First edition, second printing issued same year as the first, of six famous lectures Oppenheimer delivered in 1953 as part of the Britain's prestigious Reith Lectures, inscribed by him in the year of publication, "Robert Oppenheimer Philadelphia October 1954," only six months after facing days of cross-examination in the AEC hearing that revoked his security clearance, with Oppenheimer declaring herein that without the "freedom to resolve difference…to let tolerance compose diversity… a part of human life… is foreclosed."

In 1953 Oppenheimer came to the attention of Joseph McCarthy when Roy Cohn approached the FBI with the idea of "calling in Oppenheimer and launching an investigation." But Admiral Strauss, soon named AEC Chairman, "was determined to strip Oppenheimer of his security clearance and did not want his carefully laid plans ruined" by McCarthy's broad brush (Monk, Robert Oppenheimer, 615). That November Oppenheimer was in London to present these six lectures as part of the prestigious BBC Reith Lecture series. Back home, a few days before Christmas, he received a letter from AEC Chairman Strauss that announced the suspension of his clearance and called for his resignation. Oppenheimer decided, instead, to seek a hearing. With that, "the ordeal that would end his career of public service and, ironically, both enhance and secure his legacy, had begun… He was America's Prometheus, 'the father of the atomic bomb'… Like that rebellious Greek God Prometheus—who stole fire from Zeus and bestowed it upon humankind—Oppenheimer gave us atomic fire" (Bird & Sherwin, American Prometheus, ix-xiii).

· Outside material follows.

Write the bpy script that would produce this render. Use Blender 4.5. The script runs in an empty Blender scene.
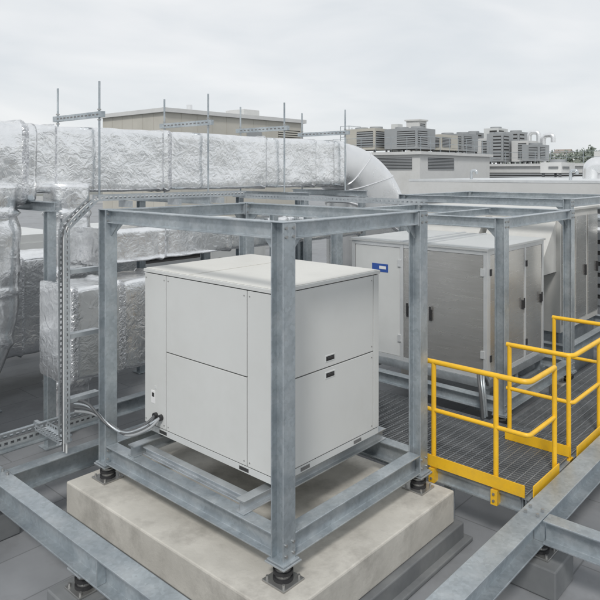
import bpy, math, random
from mathutils import Vector, noise
random.seed(7)
V = Vector
sc = bpy.context.scene

# ------------------------------------------------------------------ materials
def nd(nt, t, **k):
    n = nt.nodes.new(t)
    for a, b in k.items():
        setattr(n, a, b)
    return n

def mat(name, c1, c2=None, rough=.5, metal=0., scale=3., detail=3., bump=0., bscale=None, bdist=.01,
        dist=0., ramp=(.3, .7), spangle=0., rvar=.0, stretch=(1, 1, 1), dirt=None, dirt_amt=0., dirt_scale=.8, dthr=(.48, .7)):
    m = bpy.data.materials.new(name); m.use_nodes = True
    nt = m.node_tree; L = nt.links
    p = nt.nodes['Principled BSDF']
    p.inputs['Roughness'].default_value = rough
    p.inputs['Metallic'].default_value = metal
    tc = nd(nt, 'ShaderNodeTexCoord')
    mp = nd(nt, 'ShaderNodeMapping'); mp.inputs['Scale'].default_value = stretch
    L.new(tc.outputs['Object'], mp.inputs[0])
    if c2 is None: c2 = tuple(x * .88 for x in c1)
    n = nd(nt, 'ShaderNodeTexNoise'); n.inputs['Scale'].default_value = scale
    n.inputs['Detail'].default_value = detail; n.inputs['Roughness'].default_value = .62
    n.inputs['Distortion'].default_value = dist
    L.new(mp.outputs[0], n.inputs['Vector'])
    r = nd(nt, 'ShaderNodeValToRGB')
    r.color_ramp.elements[0].position = ramp[0]; r.color_ramp.elements[1].position = ramp[1]
    r.color_ramp.elements[0].color = (*c2, 1); r.color_ramp.elements[1].color = (*c1, 1)
    L.new(n.outputs['Fac'], r.inputs[0])
    col = r.outputs[0]
    if spangle:
        vo = nd(nt, 'ShaderNodeTexVoronoi'); vo.inputs['Scale'].default_value = 38
        L.new(mp.outputs[0], vo.inputs['Vector'])
        bw = nd(nt, 'ShaderNodeRGBToBW'); L.new(vo.outputs['Color'], bw.inputs[0])
        mr = nd(nt, 'ShaderNodeMapRange'); mr.inputs['To Min'].default_value = 1 - spangle; mr.inputs['To Max'].default_value = 1 + spangle
        L.new(bw.outputs[0], mr.inputs['Value'])
        mx = nd(nt, 'ShaderNodeVectorMath', operation='SCALE')
        L.new(col, mx.inputs[0]); L.new(mr.outputs[0], mx.inputs['Scale'])
        col = mx.outputs[0]
    if dirt:
        n3 = nd(nt, 'ShaderNodeTexNoise'); n3.inputs['Scale'].default_value = dirt_scale
        n3.inputs['Detail'].default_value = 5; n3.inputs['Roughness'].default_value = .7
        L.new(mp.outputs[0], n3.inputs['Vector'])
        r3 = nd(nt, 'ShaderNodeMapRange'); r3.inputs['From Min'].default_value = dthr[0]; r3.inputs['From Max'].default_value = dthr[1]
        r3.inputs['To Max'].default_value = dirt_amt
        L.new(n3.outputs['Fac'], r3.inputs['Value'])
        mm = nd(nt, 'ShaderNodeMix', data_type='RGBA')
        L.new(r3.outputs[0], mm.inputs[0]); L.new(col, mm.inputs[6]); mm.inputs[7].default_value = (*dirt, 1)
        col = mm.outputs[2]
    L.new(col, p.inputs['Base Color'])
    if rvar:
        mr2 = nd(nt, 'ShaderNodeMapRange'); mr2.inputs['To Min'].default_value = rough - rvar; mr2.inputs['To Max'].default_value = rough + rvar
        L.new(n.outputs['Fac'], mr2.inputs['Value']); L.new(mr2.outputs[0], p.inputs['Roughness'])
    if bump:
        n2 = nd(nt, 'ShaderNodeTexNoise'); n2.inputs['Scale'].default_value = bscale or scale * 4
        n2.inputs['Detail'].default_value = 4; n2.inputs['Roughness'].default_value = .6
        n2.inputs['Distortion'].default_value = dist
        L.new(mp.outputs[0], n2.inputs['Vector'])
        b = nd(nt, 'ShaderNodeBump'); b.inputs['Strength'].default_value = bump; b.inputs['Distance'].default_value = bdist
        L.new(n2.outputs['Fac'], b.inputs['Height']); L.new(b.outputs[0], p.inputs['Normal'])
    return m

STEEL = mat('galvanised_steel', (.48, .525, .55), (.32, .36, .39), .36, .6, 2.6, spangle=.12, rvar=.1, dirt=(.62, .64, .65), dirt_amt=.4, dirt_scale=5)
STEELL = mat('zinc_strut', (.58, .61, .63), (.42, .45, .47), .34, .7, 4, spangle=.06)
GRATE = mat('grating_steel', (.34, .355, .37), (.25, .265, .28), .42, .6, 6)
BOLT = mat('bolt_zinc', (.45, .45, .44), None, .35, .8)
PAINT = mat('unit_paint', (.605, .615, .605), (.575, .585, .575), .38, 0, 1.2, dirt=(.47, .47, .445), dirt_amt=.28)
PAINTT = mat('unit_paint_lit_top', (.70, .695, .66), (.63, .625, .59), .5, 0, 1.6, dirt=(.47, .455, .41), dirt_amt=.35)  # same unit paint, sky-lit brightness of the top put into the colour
GAP = mat('dark_gap', (.04, .04, .04), None, .8)
SLOT = mat('base_slot_shadow', (.16, .16, .16), None, .8)
RUB = mat('black_rubber', (.025, .025, .027), None, .6)
PLAST = mat('black_plastic', (.03, .03, .032), None, .4)
FOIL = mat('foil_insulation', (.95, .955, .96), (.85, .86, .87), .20, .93, 4, rvar=.06, bump=.42, bscale=8.5, bdist=.022, dist=1.3)
FOILS = mat('foil_tape_seam', (.92, .925, .93), (.55, .56, .58), .2, .92, 14, bump=.8, bscale=22, bdist=.025, dist=1.0)
SHEET = mat('duct_sheet_metal', (.86, .865, .87), (.76, .77, .78), .28, .8, 1.5, rvar=.05, bump=.06, bscale=1.5, bdist=.03)
STAIN = mat('brushed_panel', (.66, .65, .63), (.58, .57, .55), .26, .8, 3, stretch=(1, 1, 14), rvar=.05)
ALU = mat('aluminium_profile', (.72, .735, .74), (.64, .66, .67), .36, .5, 5)
PALE = mat('pale_panel', (.60, .615, .61), (.55, .565, .56), .45, .05, 2)
CONC = mat('precast_concrete', (.60, .58, .53), (.45, .435, .395), .85, 0, 2.2, 5, bump=.4, bscale=35, bdist=.006, dirt=(.27, .255, .23), dirt_amt=.7, dirt_scale=1.9)
FLASH = mat('grey_flashing', (.19, .20, .205), (.14, .148, .155), .7, 0, 3, bump=.15, dirt=(.32, .32, .31), dirt_amt=.4)
YEL = mat('yellow_paint', (.88, .52, .025), (.82, .47, .02), .36, 0, 5, dirt=(.5, .32, .06), dirt_amt=.35, dirt_scale=7)
BLUE = mat('blue_label', (.03, .09, .35), None, .4)
WHITE = mat('white_label', (.78, .78, .78), None, .4)
BEIGE = mat('beige_cladding', (.50, .485, .435), (.45, .435, .39), .7, 0, .6, dirt=(.36, .345, .30), dirt_amt=.35, dirt_scale=.4)
LWALL = mat('light_cladding', (.62, .625, .615), (.54, .545, .54), .6, 0, .5, dirt=(.40, .40, .385), dirt_amt=.45, dirt_scale=.5)
GWALL = mat('grey_cladding', (.34, .355, .365), (.28, .295, .305), .6, .1, .5)
DARK = mat('dark_louvre', (.12, .125, .13), (.08, .085, .09), .6, .2, 2)
HOOD = mat('pale_grey_unit_paint', (.62, .62, .595), (.56, .56, .54), .5, 0, 2, dirt=(.42, .41, .38), dirt_amt=.35)
ROOFT = mat('tile_roof', (.30, .26, .23), None, .8)
CABLE = mat('grey_cable', (.10, .105, .11), None, .5)
LEAF = mat('foliage_hazed', (.22, .25, .21), (.15, .175, .15), .8, 0, .12)  # greyed and lightened leaves: distance haze mixed into the colour
HILLM = mat('hill_grass_hazed', (.22, .245, .20), (.17, .19, .165), .9, 0, .02)  # grass desaturated, aerial haze painted into its colour
GROUNDM = mat('city_ground', (.20, .205, .19), (.13, .14, .12), .9, 0, .01)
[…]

Science and Common Understanding was soon published, appearing the same year as the controversial April 1954 AEC hearing where he faced nearly 30 hours of cross-examination. In the end, when his clearance was revoked, Einstein famously responded by saying that AEC should stand for "Atomic Extermination Conspiracy," and Lilienthal, the former AEC Chairman, noted: "it is sad beyond words… terribly wrong." In this timely work Oppenheimer offers his own uniquely "philosophic estimate of modern physics… In tracing developments in atomic physics from Newton to Rutherford and then to Bohr, Schrodinger and Einstein… [he] exhibits a keen historical sense of the transition of science from mechanism to relativism… physics, in Oppenheimer's view, necessitates an essentially pluralistic approach to social life" (Horowitz, Persuasions and Prejudices, 93-4).

"Interestingly Lloyd Garrison, who was Oppenheimer's lawyer during the 1954 security hearing, introduced the Reith Lectures… In fact Garrison quoted and placed into the record a long excerpt from the sixth lecture" (Day, Hope and Vision, 57). There, in the book's final lecture, Oppenheimer compares science to a vast structure where "there are no locks; there are no shut doors… this open access to knowledge, these unlocked doors and signs of welcome, are a mark of a freedom as fundamental as any. They give a freedom to resolve difference… to let tolerance compose diversity." Without that those freedoms, Oppenheimer observes, "a part of human life… is foreclosed." First edition: "second printing" stated on copyright page. Contemporary penciled owner inscription above Oppenheimer's.

Book fine; only faint foxing to about-fine dust jacket. A signal work in the history of science, rare inscribed.